Assisi , venerdì, 9. ottobre, 2020 14:00 (ACI Stampa).
"Di pellegrini, gli assisani ne vedono passare tanti. Ma Carlo non fu solo un pellegrino. Nei soggiorni prolungati che, insieme, con la sua famiglia, faceva nella Città del Poverello, si annodava un rapporto. Si sviluppava una simpatia che non riguardava solo le memorie francescane della Città, ma i cittadini stessi. Il suo affascinante sorriso fece presto a confondersi con il vissuto di questa città". Così Monsignor Domenico Sorrentino scrive nel suo libro "Originali, non fotocopie. Carlo Acutis e Francesco d'Assisi". ACI stampa ha chiesto al Vescovo di Assisi - Nocera Umbra - Gualdo Tadino di parlarci di questo rapporto Carlo - San Francesco e il legame del giovane prossimo beato con la città del poverello:
Assisi accoglie Carlo Acutis. Prima le sue spoglie e ora l'evento più atteso, la beatificazione. Qual è il legame tra Assisi e il giovane ragazzo?
Carlo era nato a Londra ed è vissuto a Milano. Ma ogni anno, con i genitori, veniva ad Assisi, passando lunghi periodi nella Città di San Francesco. Il Santo di Assisi lo ispirò, per quanto, con umorismo, una volta disse alla madre: “Voglio diventare santo, ma non come san Francesco che faceva tanta penitenza”. I santi non si ripetono.
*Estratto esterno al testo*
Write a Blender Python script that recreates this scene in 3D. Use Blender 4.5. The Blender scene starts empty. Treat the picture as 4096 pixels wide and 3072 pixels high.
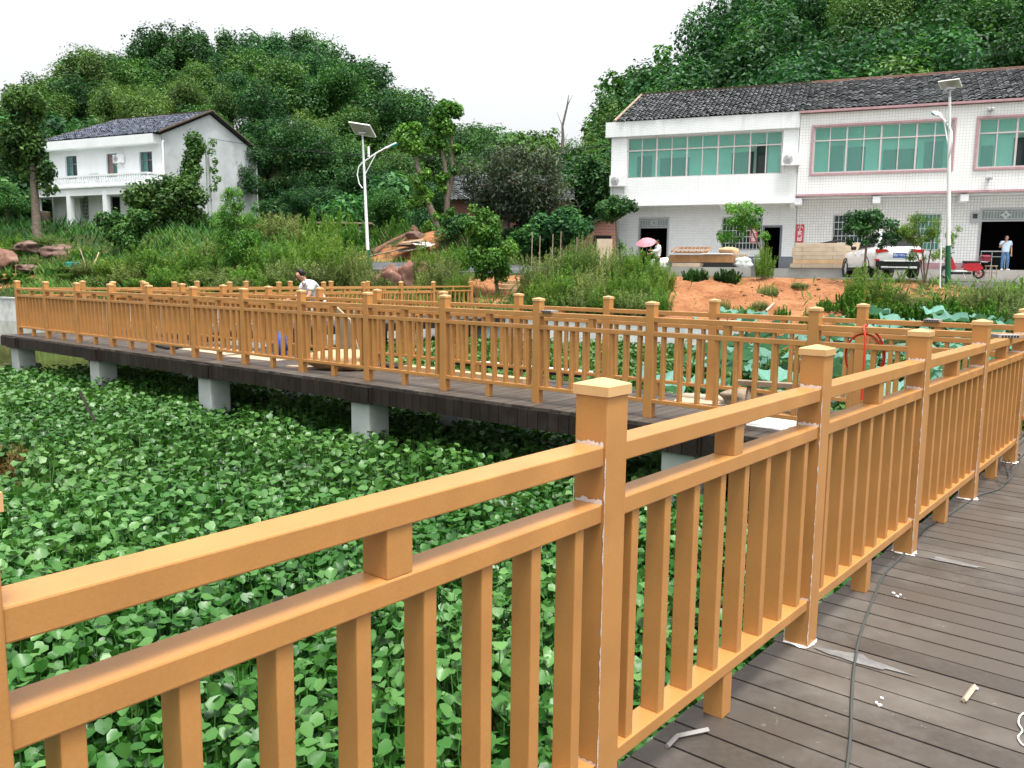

Ciascuno ha la sua fisionomia. Ma è un fatto che l’amore di Carlo per Francesco lo indusse, in una occasione, a dire alla madre che, alla morte, avrebbe preferito essere sepolto qui. È quello che è avvenuto. Ma in qualche modo egli si era assisanizzato anche in vita. I tempi passati ad Assisi lo vedevano ben inserito, e molta gente lo ricorda. Alcuni amici assisani hanno anche testimoniato nella sua causa di beatificazione.
Nel suo libro lei Eccellenza affianca San Francesco a Carlo Acutis. È davvero reale questa affinità? Cosa c'è di Carlo nel poverello d'Assisi e viceversa?
Di primo acchito, non ci avrei creduto neanch’io. Ma mi capitò di parlare, in un mio viaggio a Seattle, a giovani americani di Francesco e di Carlo, e mi venne spontaneo fare degli accostamenti che interessarono molto i giovani. Volli metterli su carta e approfondirli. Ed è emerso il filo che li lega, in diversi aspetti. Prendiamone uno: l’assoluto di Dio. Quello che Francesco disse nel giorno della sua spogliazione – “Non più padre Pietro di Bernardone ma Padre nostro che sei nei cieli”, Carlo lo diceva con due parole di fuoco: “Non io, ma Dio”. Prendiamo l’Eucaristia: Francesco inneggia al mistero di un Dio che ogni giorno dalla sua sede celeste scende sui nostri altari. Carlo fa il cammino inverso, in senso ascendente, e dichiara l’Eucaristia la sua “autostrada per il cielo”. Prendiamo infine la povertà. Certo, non c’è paragone tra quello che fece Francesco e quello che fece Carlo. Ma quest’ultimo era appena un quindicenne, ancora totalmente dipendente da una famiglia benestante. E tuttavia i segni della sua scelta di povertà si vedevano già chiari, quando litigava con la mamma per non avere un paio di scarpe in più, o quando, senza mettersi in mostra, incontrando i poveri, non si limitava alla monetina, ma tendeva a fare amicizia. Potrei continuare. Due figure tanto distanti e diverse, ma anche, nell’essenziale, tanto vicine. Ed oggi insieme in uno stesso Santuario.